▶ _Information provided_
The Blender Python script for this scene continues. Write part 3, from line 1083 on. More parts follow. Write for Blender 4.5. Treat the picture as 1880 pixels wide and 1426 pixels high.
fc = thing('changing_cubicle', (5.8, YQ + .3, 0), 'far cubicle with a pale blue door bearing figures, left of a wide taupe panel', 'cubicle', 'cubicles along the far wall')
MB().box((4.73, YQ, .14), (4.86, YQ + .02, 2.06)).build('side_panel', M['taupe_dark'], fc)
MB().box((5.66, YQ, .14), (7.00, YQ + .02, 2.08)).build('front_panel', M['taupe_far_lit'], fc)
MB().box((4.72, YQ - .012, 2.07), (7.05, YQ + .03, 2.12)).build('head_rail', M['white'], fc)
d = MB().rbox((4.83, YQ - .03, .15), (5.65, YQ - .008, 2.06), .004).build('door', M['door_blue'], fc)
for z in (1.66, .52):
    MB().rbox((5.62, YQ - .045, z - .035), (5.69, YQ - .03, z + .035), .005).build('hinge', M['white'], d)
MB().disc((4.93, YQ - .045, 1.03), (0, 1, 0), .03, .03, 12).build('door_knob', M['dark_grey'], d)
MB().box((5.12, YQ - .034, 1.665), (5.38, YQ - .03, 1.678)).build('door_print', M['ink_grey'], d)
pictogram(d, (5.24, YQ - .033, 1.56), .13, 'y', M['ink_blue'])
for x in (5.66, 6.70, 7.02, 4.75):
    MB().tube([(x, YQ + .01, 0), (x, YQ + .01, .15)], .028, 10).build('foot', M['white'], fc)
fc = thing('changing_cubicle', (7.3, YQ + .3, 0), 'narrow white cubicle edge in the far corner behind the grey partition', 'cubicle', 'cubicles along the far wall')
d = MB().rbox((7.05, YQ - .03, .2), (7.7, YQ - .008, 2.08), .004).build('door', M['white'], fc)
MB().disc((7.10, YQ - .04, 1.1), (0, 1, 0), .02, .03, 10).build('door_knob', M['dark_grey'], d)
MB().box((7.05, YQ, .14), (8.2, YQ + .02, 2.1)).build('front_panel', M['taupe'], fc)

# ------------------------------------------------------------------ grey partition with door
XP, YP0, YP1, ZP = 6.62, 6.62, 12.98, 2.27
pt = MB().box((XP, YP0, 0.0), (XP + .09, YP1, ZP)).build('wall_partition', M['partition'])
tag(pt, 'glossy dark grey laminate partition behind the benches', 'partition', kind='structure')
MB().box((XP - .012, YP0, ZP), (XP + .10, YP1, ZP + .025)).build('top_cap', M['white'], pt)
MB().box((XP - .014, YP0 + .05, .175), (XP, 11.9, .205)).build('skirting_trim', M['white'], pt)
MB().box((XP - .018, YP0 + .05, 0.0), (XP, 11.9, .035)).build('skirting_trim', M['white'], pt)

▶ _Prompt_
Write out all the data again, exactly as it appears.

▶ _Problem solution_
The Blender Python script for this scene continues. Write part 3, from line 1083 on. More parts follow. Write for Blender 4.5. Treat the picture as 1880 pixels wide and 1426 pixels high.
fc = thing('changing_cubicle', (5.8, YQ + .3, 0), 'far cubicle with a pale blue door bearing figures, left of a wide taupe panel', 'cubicle', 'cubicles along the far wall')
MB().box((4.73, YQ, .14), (4.86, YQ + .02, 2.06)).build('side_panel', M['taupe_dark'], fc)
MB().box((5.66, YQ, .14), (7.00, YQ + .02, 2.08)).build('front_panel', M['taupe_far_lit'], fc)
MB().box((4.72, YQ - .012, 2.07), (7.05, YQ + .03, 2.12)).build('head_rail', M['white'], fc)
d = MB().rbox((4.83, YQ - .03, .15), (5.65, YQ - .008, 2.06), .004).build('door', M['door_blue'], fc)
for z in (1.66, .52):
    MB().rbox((5.62, YQ - .045, z - .035), (5.69, YQ - .03, z + .035), .005).build('hinge', M['white'], d)
MB().disc((4.93, YQ - .045, 1.03), (0, 1, 0), .03, .03, 12).build('door_knob', M['dark_grey'], d)
MB().box((5.12, YQ - .034, 1.665), (5.38, YQ - .03, 1.678)).build('door_print', M['ink_grey'], d)
pictogram(d, (5.24, YQ - .033, 1.56), .13, 'y', M['ink_blue'])
for x in (5.66, 6.70, 7.02, 4.75):
    MB().tube([(x, YQ + .01, 0), (x, YQ + .01, .15)], .028, 10).build('foot', M['white'], fc)
fc = thing('changing_cubicle', (7.3, YQ + .3, 0), 'narrow white cubicle edge in the far corner behind the grey partition', 'cubicle', 'cubicles along the far wall')
d = MB().rbox((7.05, YQ - .03, .2), (7.7, YQ - .008, 2.08), .004).build('door', M['white'], fc)
MB().disc((7.10, YQ - .04, 1.1), (0, 1, 0), .02, .03, 10).build('door_knob', M['dark_grey'], d)
MB().box((7.05, YQ, .14), (8.2, YQ + .02, 2.1)).build('front_panel', M['taupe'], fc)

# ------------------------------------------------------------------ grey partition with door
XP, YP0, YP1, ZP = 6.62, 6.62, 12.98, 2.27
pt = MB().box((XP, YP0, 0.0), (XP + .09, YP1, ZP)).build('wall_partition', M['partition'])
tag(pt, 'glossy dark grey laminate partition behind the benches', 'partition', kind='structure')
MB().box((XP - .012, YP0, ZP), (XP + .10, YP1, ZP + .025)).build('top_cap', M['white'], pt)
MB().box((XP - .014, YP0 + .05, .175), (XP, 11.9, .205)).build('skirting_trim', M['white'], pt)
MB().box((XP - .018, YP0 + .05, 0.0), (XP, 11.9, .035)).build('skirting_trim', M['white'], pt)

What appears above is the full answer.